Just as in the previous issues of this series, Waid's writing is pretty much a masterclass in superhero writing. Ignoring the pitch-perfect four-page opening to this issue, which manages to set up the odd-couple character conflict as well as the central mystery for the story without coming across as expositionary-heavy, despite two of those four pages being full-page splashes (and one of them being silent, with the exception of the titles and credits) - a pretty good trick in and of itself - it's impressive to see the way in which Waid uses the action to further character, and vice versa, with the villain conflict acting as a McGuffin for a character study while still being both involving and entertaining in its own right. In addition, both his pace and pitch are perfect; we're thrown in at the start of a battle that doesn't get explained, and the climax of the main story is followed up by Waid winking to the audience through Superman, who more or less admits that these bad guys always come and back and no-one should really think too much about these kind of things anyway.

(He also throws in an unexpected epilogue, bridging to the next issue and tying back to the previous one, suggesting that there might be a grander scheme to these stories than initially suggested. I wonder if that's just a trick to make people keep picking up the book, or whether there's more going on than the readers know about...)

As for Perez, he rises to the occasion - and now I see the possible innuendo in there, which wasn't intended - with work that's restrained in its portrayal of its heroines (Although I wonder how much of that credit can go to the coloring of Tom Smith, who also does a great job) and dynamic in every other respect. Okay, Power Girl's boots have heels, but still. It doesn't stop this being a straight-forwardly enjoyable Very Good book that you hope wannabe superhero creators are reading and learning from.

The Sword is Drawn. And Written: Graeme isn't impressed by this 10/17 book.

After finishing THE SWORD #1, there was something about it that I couldn't quite put my finger on it. At first, I thought that it was something to do with the general feeling of unease I get from the Luna brothers for reasons, I admit, that I can't really explain (It's got something to do with the "girls are weird other" vibe that I got from Girls, I think, but I couldn't tell you what, exactly); it definitely wasn't that the book had particularly impressed me or disappointed me more than I'd expected, because there was nothing about this that was anything more than Eh. But, still, there was something that made the book stick in my head.

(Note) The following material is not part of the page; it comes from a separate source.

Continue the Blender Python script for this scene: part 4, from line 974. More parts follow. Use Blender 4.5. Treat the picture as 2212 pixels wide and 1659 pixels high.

And then, out of nowhere, while I was making my disappointing Trader Joe's feta-cheese-and-onion-somekindofpastries snack for lunch, it came to me.

The Sword is a NBC drama.

I'm not sure why I'm so convinced that it'd be an NBC show in particular - It shares the same sense of familiarity and lack of ambition that something like The Bionic Woman does (or even Heroes, for that matter, as much as I enjoy it), true, but there's something more to it that that. You can almost imagine the deep voiceover in the trailer: "What would you do... If you lost everything... But had the chance for revenge? The Sword, Mondays at 8pm on NBC this fall." But there is something uniquely television-budget about that way that it quickly (and somewhat carelessly) sets up a family/domestic dynamic that lacks warmth or individuality but projects enough familiarity for you to buy into it, before introducing a vague and mysterious threat who not only shake up, but destroy, the status quo and give both cheap emotional motivation to the protagonist and an out to lazy writers who didn't want to deal with the ties that would come with having the protagonist's family sticking around.

It's all done well enough, and fast enough, to keep your attention, but there's no heart there, nothing to really care about or engage your brain. It's something that you'd watch - or read - if there's nothing else to do and it's available, but as something for people to pay $2.99 for? I can't see the attraction.